Cela faisait longtemps qu’Amazon lorgnait le commerce physique. Le 16?juin dernier, le géant du e-commerce a franchi le pas en rachetant la chaîne de supermarchés bio américaine, Whole Foods, pour 13,7?milliards de dollars (12,2?milliards d’euros). La transaction devrait être finalisée d’ici à la fin de l’année. Une acquisition stratégique – la plus importante jamais réalisée par Jeff Bezos – qui pourrait rebattre les cartes de la distribution alimentaire en Europe. Selon Les Echos, des “deals” et “discussions” auraient déjà eu lieu avec des retailers européens.
Pourtant, les deux protagonistes, n’ont pas grand-chose en commun. Process, technologie, marché de masse et prix les plus bas possibles pour Amazon. De son côté, Whole Foods fait figure d’antithèse. Le distributeur texan, pionnier du bio, chantre du bien manger, des produits sains et locaux, s’est développé sur un marché de niche qui doit, désormais, composer avec une concurrence accrue. De fait, l’enseigne a dû, dès 2005, réduire sa voilure pour faire face à l’érosion de ses ventes et rester compétitif: baisse des prix, puis suppression de 1?500 emplois aux États-Unis.

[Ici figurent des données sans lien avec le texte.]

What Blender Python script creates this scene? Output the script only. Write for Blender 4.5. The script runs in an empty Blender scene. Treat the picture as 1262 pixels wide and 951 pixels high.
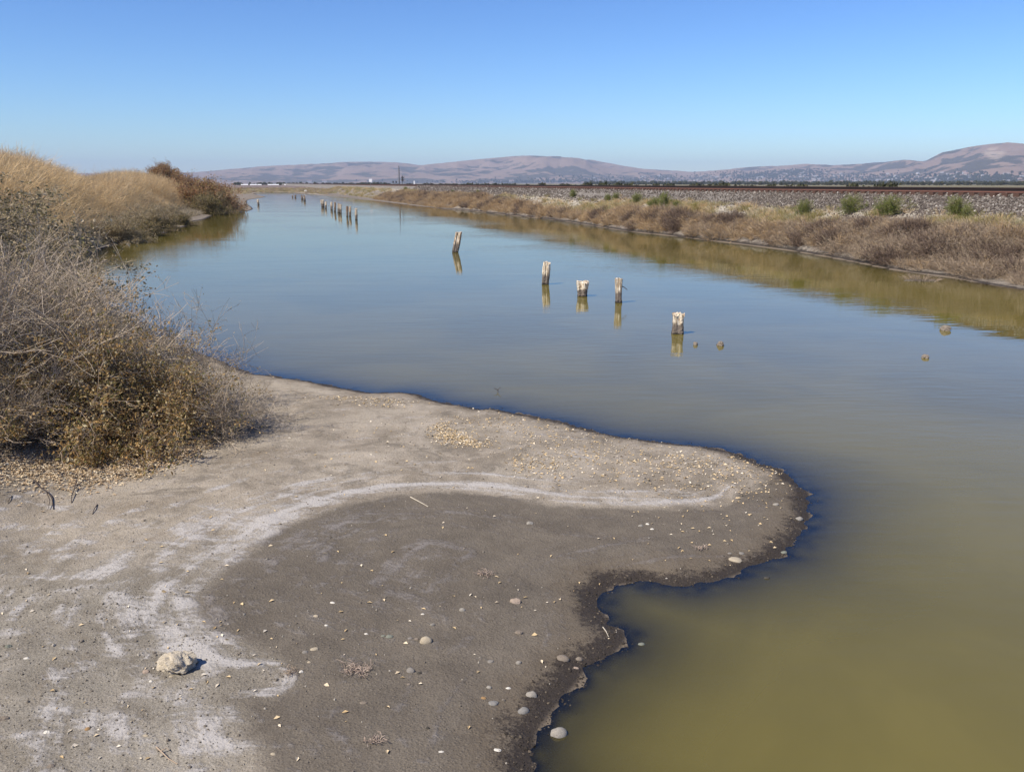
import bpy, math, random
import numpy as np
from math import radians as R, pi
from mathutils import Vector, Matrix, Euler

SC = bpy.context.scene
COL = SC.collection

# ------------------------------------------------------------------ camera, world, sun, exposure
FPX, CX, CY = 1093.0, 631.0, 475.5          # focal length and centre in pixels of the 1262 x 951 photograph
PITCH = math.atan((CY - 226.0) / FPX)
EYE = 3.0
cam_d = bpy.data.cameras.new('camera')
cam = bpy.data.objects.new('camera', cam_d)
COL.objects.link(cam)
cam.location = (0, 0, EYE)
cam.rotation_euler = (pi / 2 - PITCH, 0, 0)
cam_d.sensor_width = 36.0
cam_d.lens = 36.0 * FPX / 1262.0
cam_d.clip_start = 0.1
cam_d.clip_end = 40000
SC.camera = cam

SUN_EL = R(50)
SUN_DIR = Vector((-0.80, -0.60, 0)).normalized()          # horizontal direction towards the sun
w = bpy.data.worlds.new('World')
SC.world = w
w.use_nodes = True
wn = w.node_tree
sky = wn.nodes.new('ShaderNodeTexSky')
sky.sky_type = 'NISHITA'
sky.sun_disc = False
sky.sun_elevation = SUN_EL
sky.sun_rotation = math.atan2(SUN_DIR.x, SUN_DIR.y)
sky.altitude = 0
sky.air_density = 1.0
sky.dust_density = 0.1
sky.ozone_density = 5.0
bg = wn.nodes['Background']
bg.inputs[1].default_value = 0.132
tint = wn.nodes.new('ShaderNodeMixRGB')
tint.blend_type = 'MULTIPLY'
tint.inputs[0].default_value = 1.0
tint.inputs[2].default_value = (0.088, 0.098, 0.112, 1)
gam = wn.nodes.new('ShaderNodeGamma')
gam.inputs[1].default_value = 1.45
lift = wn.nodes.new('ShaderNodeMixRGB')
lift.blend_type = 'MULTIPLY'
lift.inputs[0].default_value = 1.0
lift.inputs[2].default_value = (9.9, 9.6, 9.3, 1)
wn.links.new(sky.outputs[0], tint.inputs[1])
wn.links.new(tint.outputs[0], gam.inputs[0])
wn.links.new(gam.outputs[0], lift.inputs[1])
wn.links.new(lift.outputs[0], bg.inputs[0])

sun_d = bpy.data.lights.new('sun', 'SUN')
sun_d.energy = 4.7
sun_d.angle = R(0.53)
sun_d.color = (1.0, 0.90, 0.77)
sun = bpy.data.objects.new('sun', sun_d)
COL.objects.link(sun)
to_sun = Vector((SUN_DIR.x * math.cos(SUN_EL), SUN_DIR.y * math.cos(SUN_EL), math.sin(SUN_EL)))
sun.rotation_euler = to_sun.to_track_quat('Z', 'Y').to_euler()
sun.location = to_sun * 200

SC.view_settings.view_transform = 'Standard'
SC.view_settings.look = 'None'
SC.view_settings.gamma = 1.0
SC.view_settings.exposure = 0.42
SC.cycles.use_denoising = True
SC.cycles.max_bounces = 8
SC.cycles.transparent_max_bounces = 12

rng = np.random.default_rng(11)
random.seed(5)

# ------------------------------------------------------------------ geometry on the ground, from the photograph's pixels
def ray(px, py):
    x = (px - CX) / FPX
    y = (CY - py) / FPX
    return np.array([x, math.cos(PITCH) + y * math.sin(PITCH), -math.sin(PITCH) + y * math.cos(PITCH)])

def at(px, py, z=0.0):
    d = ray(px, py)
    t = (z - EYE) / d[2]
    return np.array([d[0] * t, d[1] * t])

_vp = ray(316, 226)
AZ = math.atan2(_vp[0], _vp[1])                            # the channel and the track run this way
TU = np.array([math.sin(AZ), math.cos(AZ)])
TV = np.array([math.cos(AZ), -math.sin(AZ)])

def uv2xy(u, v):
    return u * TU[0] + v * TV[0], u * TU[1] + v * TV[1]

def xy2uv(x, y):
    return x * TU[0] + y * TU[1], x * TV[0] + y * TV[1]

def sstep(a, b, x):
    t = np.clip((x - a) / (b - a), 0, 1)
    return t * t * (3 - 2 * t)

def hash2(ix, iy, seed):
    n = (ix.astype(np.int64) * 374761393 + iy.astype(np.int64) * 668265263 + seed * 1442695041) & 0xffffffff
    n = ((n ^ (n >> 13)) * 1274126177) & 0xffffffff
    return ((n ^ (n >> 16)) & 0xffff) / 65535.0

def vnoise(x, y, seed=0):
    ix, iy = np.floor(x), np.floor(y)
    fx, fy = x - ix, y - iy
    fx = fx * fx * (3 - 2 * fx)
    fy = fy * fy * (3 - 2 * fy)
    a, b = hash2(ix, iy, seed), hash2(ix + 1, iy, seed)
    c, d = hash2(ix, iy + 1, seed), hash2(ix + 1, iy + 1, seed)
    return (a + (b - a) * fx) * (1 - fy) + (c + (d - c) * fx) * fy

def fbm(x, y, octv=4, seed=0, gain=0.5):
    s, amp, tot = 0, 1.0, 0
    for o in range(octv):
        s = s + amp * vnoise(x * 2 ** o + 17.3 * o, y * 2 ** o - 9.1 * o, seed + o)
        tot += amp
        amp *= gain
    return s / tot - 0.5

def smooth_line(P, n=8, closed=False):
    P = np.array(P, float)
    out = []
    N = len(P)
    for i in range(N - 1 + (1 if closed else 0)):
        p0, p1, p2, p3 = (P[(i + k) % N] if closed else P[min(max(i + k, 0), N - 1)] for k in (-1, 0, 1, 2))
        for t in np.linspace(0, 1, n, endpoint=False):
            out.append(0.5 * (2 * p1 + (p2 - p0) * t + (2 * p0 - 5 * p1 + 4 * p2 - p3) * t * t + (3 * p1 - p0 - 3 * p2 + p3) * t ** 3))
    if not closed:
        out.append(P[-1])
    return np.array(out)

def dist_line(X, Y, L, closed=False):
    d = np.full(X.shape, 1e18)
    A = L
    B = np.roll(L, -1, axis=0)
    for i in range(len(L) if closed else len(L) - 1):
        ax, ay = A[i]
        bx, by = B[i]
        ex, ey = bx - ax, by - ay
        l2 = ex * ex + ey * ey
        if l2 < 1e-12:
            continue
        t = np.clip(((X - ax) * ex + (Y - ay) * ey) / l2, 0, 1)
        qx, qy = ax + t * ex - X, ay + t * ey - Y
        np.minimum(d, qx * qx + qy * qy, out=d)
    return np.sqrt(d)

def inside(X, Y, L):
    r = np.zeros(X.shape, bool)
    n = len(L)
    for i in range(n):
        x1, y1 = L[i]
        x2, y2 = L[(i + 1) % n]
        if y1 == y2:
            continue
        c = ((Y < y1) != (Y < y2)) & (X < (x2 - x1) * (Y - y1) / (y2 - y1) + x1)
        r ^= c
    return r

def signed(X, Y, L):
    d = dist_line(X, Y, L, True)
    return np.where(inside(X, Y, L), d, -d)

# shoreline of the channel: right bank (far to near), left bank (far to near), the mud spit, and on round behind the viewer
RIGHT_PX = [(1262, 357), (1180, 343), (1122, 335), (1060, 324), (1000, 313), (940, 304), (880, 297), (820, 290), (770, 284.5), (720, 276.5), (680, 271),
            (620, 264.5), (575, 259.6), (540, 256.6), (505, 253), (480, 250), (455, 247), (440, 245.4), (420, 243), (400, 241.2), (380, 239.2), (362, 237.6)]
LEFT_PX = [(345, 236.9), (325, 237.3), (312, 238.6), (318, 240.6), (327, 242.6), (317, 244.6), (306, 246.5), (305, 251), (312, 257), (305, 260), (288, 261), (270, 262), (252, 270),
           (240, 272.5), (228, 279), (214, 282), (203, 287), (190, 290), (172, 293), (160, 298), (135, 303)]
LEFT_W = [(-18.0, 38.0), (-15.3, 31.0), (-12.2, 25.5), (-9.6, 21.0), (-7.2, 17.6), (-5.3, 15.4)]
SPIT_PX = [(305, 459), (330, 462), (355, 466), (382, 470), (405, 475), (430, 479), (455, 484), (480, 484), (503, 484), (520, 488), (535, 494), (555, 497.5), (575, 500.5), (592, 504), (608, 503.5), (622, 507),
           (650, 512), (680, 518), (705, 524), (730, 531), (760, 537), (790, 542), (820, 545.5), (850, 548.5), (875, 552), (900, 558), (922, 564), (942, 572), (960, 580), (975, 590), (988, 602), (995, 615), (997, 632), (991, 653), (980, 668), (965, 683),
           (945, 693), (920, 701), (890, 713), (865, 719), (840, 723), (815, 720), (790, 717), (770, 718), (750, 724), (738, 737), (738, 752), (752, 768), (768, 780), (760, 797), (738, 812), (722, 823), (706, 842), (690, 858), (672, 880), (658, 905), (652, 930), (655, 951),
           (668, 985), (690, 1030), (730, 1090)]
BEHIND_W = [(0.9, 2.2), (2.2, 1.4), (4.5, 0.5), (8, -2.0), (13, -8), (20, -24), (24, -40)]
left_w = [at(*p) for p in LEFT_PX] + [np.array(p) for p in LEFT_W]
right_near = [uv2xy(u, 21.55) for u in (-60, -20, 0, 12)]
right_w = [at(*p) for p in RIGHT_PX]
spit_w = [at(*p, 0.0) for p in SPIT_PX]
shore = smooth_line(left_w + spit_w + [np.array(p) for p in BEHIND_W] + [np.array(p) for p in right_near] + right_w, 6, True)
# small irregular bites in the waterline
seg = np.linalg.norm(np.roll(shore, -1, 0) - np.roll(shore, 1, 0), axis=1) + 1e-9
tan = (np.roll(shore, -1, 0) - np.roll(shore, 1, 0)) / seg[:, None]
dcam = np.linalg.norm(shore, axis=1)
amp = np.where(dcam < 20, 0.06, 0.35)
wob = fbm(shore[:, 0] * np.where(dcam < 20, 3.1, .35), shore[:, 1] * np.where(dcam < 20, 3.1, .35), 3, 3) * amp
shore = shore + np.stack([-tan[:, 1], tan[:, 0]], 1) * wob[:, None]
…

Alors, pourquoi Whole Foods, un modèle atypique? L’on aurait pu imaginer qu’Amazon irait faire ses emplettes du côté de réseaux de convenience stores. Le géant de la distribution en ligne, brillant logisticien et champion de l’innovation en matière de services, aurait, alors, pu déployer davantage son savoir-faire en matière d’optimisation. Pour Cédric Ducrocq, PDG du groupe Dia-Mart, Amazon choisit “le retailer qui sublime le mieux la valeur ajoutée du magasin. Celui qui ne cherche pas à standardiser, qui fait passer le commerce avant le process, le local avant le global, les hommes avant le back-office, la sensorialité avant la praticité”. Le défi est immense, tant au niveau culturel qu’opérationnel. Amazon et Whole Foods vont devoir conjuguer leurs opposés complémentaires pour faire naître une nouvelle forme de commerce, une combinaison gagnante au-delà des clivages on et offline, en associant de manière harmonieuse local et global, sensorialité et process, technologie et fondamentaux du commerce. Cédric Ducrocq estime qu’en rachetant Whole Foods, Jeff Bezos affirme que “le retail de demain sera l’enfant métis d’une machine froide et d’un commerçant sensoriel”. La technologie étant là, non pour créer un commerce désincarné et automatisé, mais au service de la personnalisation et de l’hyper-local. Soit, “le mariage entre le meilleur logisticien du monde et le meilleur commerçant du monde, entre un front office hyper-valorisé et un back-office hyper-optimisé”, précise-t-il.
La vague de fond stratégique et servicielle poussée par Amazon, qui soulève les fondations du commerce et se propage inéluctablement, a déjà bousculé les distributeurs européens. Jusqu’ici de façon circonscrite à l’univers online. Là, le front se déplace, aussi, sur leur terrain de prédilection: le point de vente physique. Révélant une capacité d’innovation où Amazon se pose en bâtisseur d’un pont entre le réel et le virtuel, entre le commerce on et offline. Les distributeurs européens sont conscients des enjeux qui les attendent pour rester dans la course, imaginer et construire le commerce de demain. À l’image de la conférence “Innover pour le commerce”, co-organisée par Points de Vente, L’institut du Commerce, CA Com et BFM Business, qui s’est tenue le 14?juin dernier, où les débats fructueux entre distributeurs, start-up, e-commerçants et marques laissent présager un monde du retail en complète réinvention.